Im vergangenen Jahr hat Turkish Airlines die Zahl der beförderten Passagiere um 20,4 Prozent auf knapp 13,7 Millionen gesteigert. Ein stärkeres Wachstum verzeichnete in Europa nur der spanische Low-Cost-Carrier Spanair. Da THY die Kapazität um 13 Prozent ausgeweitet hat, ist der Sitzladefaktor auf 73,6 Prozent gestiegen. Er liegt damit allerdings noch deutlich unter dem europäischen Branchendurchschnitt von 76 Prozent.
Der Steigflug der Airline spiegelt das Wachstum der türkischen Wirtschaft wider: im vergangenen Jahr wuchs das Bruttoinlandsprodukt nach vorläufigen Zahlen um 5,6 Prozent. Ein starker Wachstumsmotor ist die EU-Beitrittsperspektive, dank derer die ausländischen Direktinvestitionen steigen. Zum anderen profitiert die Airline vom nach wie vor boomenden Türkei-Tourismus. Die Zahl der Türkei-Urlauber ist im vergangenen Jahr gegenüber 2004 um 20,4 Prozent gestiegen.

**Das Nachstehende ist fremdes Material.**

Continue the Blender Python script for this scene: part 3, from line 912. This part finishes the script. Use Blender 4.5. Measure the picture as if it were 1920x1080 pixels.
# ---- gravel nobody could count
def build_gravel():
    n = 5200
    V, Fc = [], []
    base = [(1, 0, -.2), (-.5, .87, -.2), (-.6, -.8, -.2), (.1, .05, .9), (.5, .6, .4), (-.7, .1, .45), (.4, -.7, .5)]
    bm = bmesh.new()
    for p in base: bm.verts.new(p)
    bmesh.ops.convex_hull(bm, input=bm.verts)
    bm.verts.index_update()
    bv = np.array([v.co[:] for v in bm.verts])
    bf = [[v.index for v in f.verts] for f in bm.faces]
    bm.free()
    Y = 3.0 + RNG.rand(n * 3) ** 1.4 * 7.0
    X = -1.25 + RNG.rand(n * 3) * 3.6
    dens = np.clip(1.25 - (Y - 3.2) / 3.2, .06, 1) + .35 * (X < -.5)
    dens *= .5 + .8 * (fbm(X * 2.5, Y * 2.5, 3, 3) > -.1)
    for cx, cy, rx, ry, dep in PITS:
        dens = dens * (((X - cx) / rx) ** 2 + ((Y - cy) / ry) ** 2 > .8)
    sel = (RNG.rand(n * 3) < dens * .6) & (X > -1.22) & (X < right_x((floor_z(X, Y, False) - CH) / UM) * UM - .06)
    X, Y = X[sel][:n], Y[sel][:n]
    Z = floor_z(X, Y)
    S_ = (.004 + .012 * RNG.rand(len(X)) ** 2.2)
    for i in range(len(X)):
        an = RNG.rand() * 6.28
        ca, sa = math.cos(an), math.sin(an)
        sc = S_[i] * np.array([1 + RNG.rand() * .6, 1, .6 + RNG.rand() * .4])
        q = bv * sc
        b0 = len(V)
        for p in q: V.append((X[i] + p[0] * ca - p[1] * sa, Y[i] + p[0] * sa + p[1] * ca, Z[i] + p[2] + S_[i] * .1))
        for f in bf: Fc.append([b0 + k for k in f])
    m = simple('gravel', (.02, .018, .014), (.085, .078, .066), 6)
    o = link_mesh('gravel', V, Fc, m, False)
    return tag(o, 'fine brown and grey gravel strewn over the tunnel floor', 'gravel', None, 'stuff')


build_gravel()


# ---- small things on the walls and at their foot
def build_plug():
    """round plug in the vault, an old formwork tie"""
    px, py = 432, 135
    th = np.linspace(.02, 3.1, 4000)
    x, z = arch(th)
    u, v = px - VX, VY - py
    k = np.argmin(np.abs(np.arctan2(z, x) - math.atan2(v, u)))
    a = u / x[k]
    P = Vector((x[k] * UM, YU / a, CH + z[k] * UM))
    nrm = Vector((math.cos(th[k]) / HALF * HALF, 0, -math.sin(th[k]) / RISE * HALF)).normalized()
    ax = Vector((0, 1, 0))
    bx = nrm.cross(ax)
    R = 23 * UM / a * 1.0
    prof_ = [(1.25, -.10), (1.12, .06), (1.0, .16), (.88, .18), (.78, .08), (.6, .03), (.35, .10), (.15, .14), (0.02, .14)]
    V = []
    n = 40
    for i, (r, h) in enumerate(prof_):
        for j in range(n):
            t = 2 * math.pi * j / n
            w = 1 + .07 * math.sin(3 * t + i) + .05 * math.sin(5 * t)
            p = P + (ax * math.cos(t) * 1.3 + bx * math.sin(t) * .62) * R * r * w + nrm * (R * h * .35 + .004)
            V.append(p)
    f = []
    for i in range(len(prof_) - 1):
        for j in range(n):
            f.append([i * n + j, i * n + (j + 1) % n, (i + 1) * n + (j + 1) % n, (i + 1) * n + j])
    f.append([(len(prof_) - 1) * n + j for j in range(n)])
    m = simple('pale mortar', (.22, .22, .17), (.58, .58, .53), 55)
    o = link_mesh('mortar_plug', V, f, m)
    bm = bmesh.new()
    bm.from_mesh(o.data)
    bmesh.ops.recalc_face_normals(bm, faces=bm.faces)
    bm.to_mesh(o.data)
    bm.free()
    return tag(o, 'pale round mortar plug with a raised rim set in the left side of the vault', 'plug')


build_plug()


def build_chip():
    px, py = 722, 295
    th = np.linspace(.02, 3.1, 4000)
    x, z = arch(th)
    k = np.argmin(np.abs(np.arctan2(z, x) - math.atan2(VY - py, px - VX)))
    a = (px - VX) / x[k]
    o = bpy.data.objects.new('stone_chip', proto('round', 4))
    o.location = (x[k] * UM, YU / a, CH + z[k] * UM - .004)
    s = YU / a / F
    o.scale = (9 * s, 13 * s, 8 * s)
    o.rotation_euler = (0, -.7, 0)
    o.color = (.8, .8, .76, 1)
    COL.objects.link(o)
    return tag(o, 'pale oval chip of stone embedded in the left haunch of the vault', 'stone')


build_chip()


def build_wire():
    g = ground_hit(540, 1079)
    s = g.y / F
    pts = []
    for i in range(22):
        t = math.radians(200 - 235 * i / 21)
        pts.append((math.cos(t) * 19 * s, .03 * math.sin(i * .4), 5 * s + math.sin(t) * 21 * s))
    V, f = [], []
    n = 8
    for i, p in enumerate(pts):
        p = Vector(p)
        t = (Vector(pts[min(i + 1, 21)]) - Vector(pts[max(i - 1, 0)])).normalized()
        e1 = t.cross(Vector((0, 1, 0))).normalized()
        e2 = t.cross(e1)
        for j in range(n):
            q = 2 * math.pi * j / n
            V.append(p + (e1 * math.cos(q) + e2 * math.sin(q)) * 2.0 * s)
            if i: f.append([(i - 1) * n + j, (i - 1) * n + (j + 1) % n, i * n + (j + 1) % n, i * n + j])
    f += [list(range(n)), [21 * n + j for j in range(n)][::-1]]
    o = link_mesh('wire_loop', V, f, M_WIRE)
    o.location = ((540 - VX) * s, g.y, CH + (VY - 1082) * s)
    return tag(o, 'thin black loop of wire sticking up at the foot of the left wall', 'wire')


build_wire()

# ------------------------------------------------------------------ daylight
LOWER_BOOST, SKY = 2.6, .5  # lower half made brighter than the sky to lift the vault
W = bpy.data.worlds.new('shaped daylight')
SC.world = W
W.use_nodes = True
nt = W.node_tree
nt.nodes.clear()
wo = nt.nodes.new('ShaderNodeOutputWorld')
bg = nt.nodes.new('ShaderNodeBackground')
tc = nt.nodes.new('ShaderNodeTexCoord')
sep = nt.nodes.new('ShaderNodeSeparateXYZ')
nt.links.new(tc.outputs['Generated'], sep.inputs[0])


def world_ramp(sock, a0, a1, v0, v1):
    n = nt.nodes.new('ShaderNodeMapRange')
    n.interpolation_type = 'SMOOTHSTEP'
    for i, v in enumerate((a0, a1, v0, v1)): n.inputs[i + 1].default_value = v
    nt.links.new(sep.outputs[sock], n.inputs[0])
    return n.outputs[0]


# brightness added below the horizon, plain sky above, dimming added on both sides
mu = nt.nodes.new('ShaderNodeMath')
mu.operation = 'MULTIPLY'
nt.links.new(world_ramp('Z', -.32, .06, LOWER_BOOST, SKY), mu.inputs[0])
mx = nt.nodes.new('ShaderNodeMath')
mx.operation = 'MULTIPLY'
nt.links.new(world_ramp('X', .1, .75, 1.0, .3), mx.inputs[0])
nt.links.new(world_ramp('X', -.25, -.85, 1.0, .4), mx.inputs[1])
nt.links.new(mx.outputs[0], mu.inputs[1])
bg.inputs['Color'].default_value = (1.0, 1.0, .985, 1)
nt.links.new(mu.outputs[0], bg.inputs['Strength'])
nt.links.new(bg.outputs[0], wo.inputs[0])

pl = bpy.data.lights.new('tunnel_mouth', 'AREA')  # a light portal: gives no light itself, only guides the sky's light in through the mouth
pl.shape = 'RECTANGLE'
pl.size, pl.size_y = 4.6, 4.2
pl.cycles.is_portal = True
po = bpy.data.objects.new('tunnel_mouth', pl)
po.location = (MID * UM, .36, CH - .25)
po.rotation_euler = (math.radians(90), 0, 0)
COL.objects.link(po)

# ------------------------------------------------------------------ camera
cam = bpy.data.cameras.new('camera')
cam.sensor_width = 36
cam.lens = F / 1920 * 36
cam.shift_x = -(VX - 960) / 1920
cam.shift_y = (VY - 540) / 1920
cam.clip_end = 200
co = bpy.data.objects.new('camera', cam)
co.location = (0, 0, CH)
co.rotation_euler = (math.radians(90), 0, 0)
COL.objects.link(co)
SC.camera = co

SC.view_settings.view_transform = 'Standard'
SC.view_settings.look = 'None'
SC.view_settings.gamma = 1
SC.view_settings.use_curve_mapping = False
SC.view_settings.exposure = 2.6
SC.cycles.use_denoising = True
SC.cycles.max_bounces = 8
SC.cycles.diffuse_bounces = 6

Um künftig noch stärker vom Reiseboom zu profitieren will die Fluggesellschaft ihre Flotte von derzeit 82 Flugzeugen bis zum Jahr 2008 auf gut 100 Maschinen aufstocken. Das Durchschnittsalter wird dann etwa sechs Jahre betragen. In diesem Jahr werden 13 Boeing 737-800 sowie neun Airbus-Jets der Typen A320, A321 und A330 in Dienst gestellt. Mit der Flottenerweiterung wird der türkische Carrier innerhalb von fünf Jahren die Sitzplatzkapazität um fast 75 Prozent steigern. Damit wächst die Airline derzeit stärker als je zuvor in ihrer 73-jährigen Geschichte.
THY-Vorstandssprecher Ali Genc sieht keine Schwierigkeiten, das zusätzliche Angebot abzusetzen: „Wir eröffnen allein in diesem Jahr 24 neue Routen, vor allem nach Osteuropa, Nahost und Mittelasien, aber auch nach Westeuropa, Afrika und Fernost“. Noch entfallen nur rund zehn Prozent der Erträge auf den Transitverkehr, aber Ziel ist, Istanbul als Hub für Umsteigeverbindungen zwischen Europa und Asien auszubauen. Wichtigster Auslandsmarkt ist Deutschland, wo THY teils mehrfach täglich acht Ziele anfliegt.
Über einen Beitritt zu einer der drei großen globalen Airline-Allianzen ist noch nicht entschieden. „Wir sind als potenzieller Partner gefragt, sprechen mit allen und werden in naher Zukunft eine Entscheidung treffen“, sagt Genc.
Als zunehmend lukratives Geschäft erweist sich für THY die Flugzeugwartung. Bereits jetzt sind zahlreiche ausländische Airlines regelmäßige Kunden auf der THY-Werft in Istanbul, darunter Lufthansa. Aber die Kapazitäten sind zu knapp. In einem Joint Venture mit Singapore Technologies Aerospace baut THY deshalb jetzt am Flughafen Sabiha Gökcen im asiatischen Teil Istanbuls für 200 Millionen Dollar eine Technikbasis. Der Betrieb, ausgelegt für die Wartung von 350 Flugzeugen pro Jahr, soll im Jahr 2007 eröffnet werden und mittelfristig Einnahmen von rund 470 Millionen Dollar erzielen.
http://www.handelsblatt.com/pshb/fn/rel ... index.html
Was meint ihr gäbe es Potential für Flüge Leipzig-Istanbul?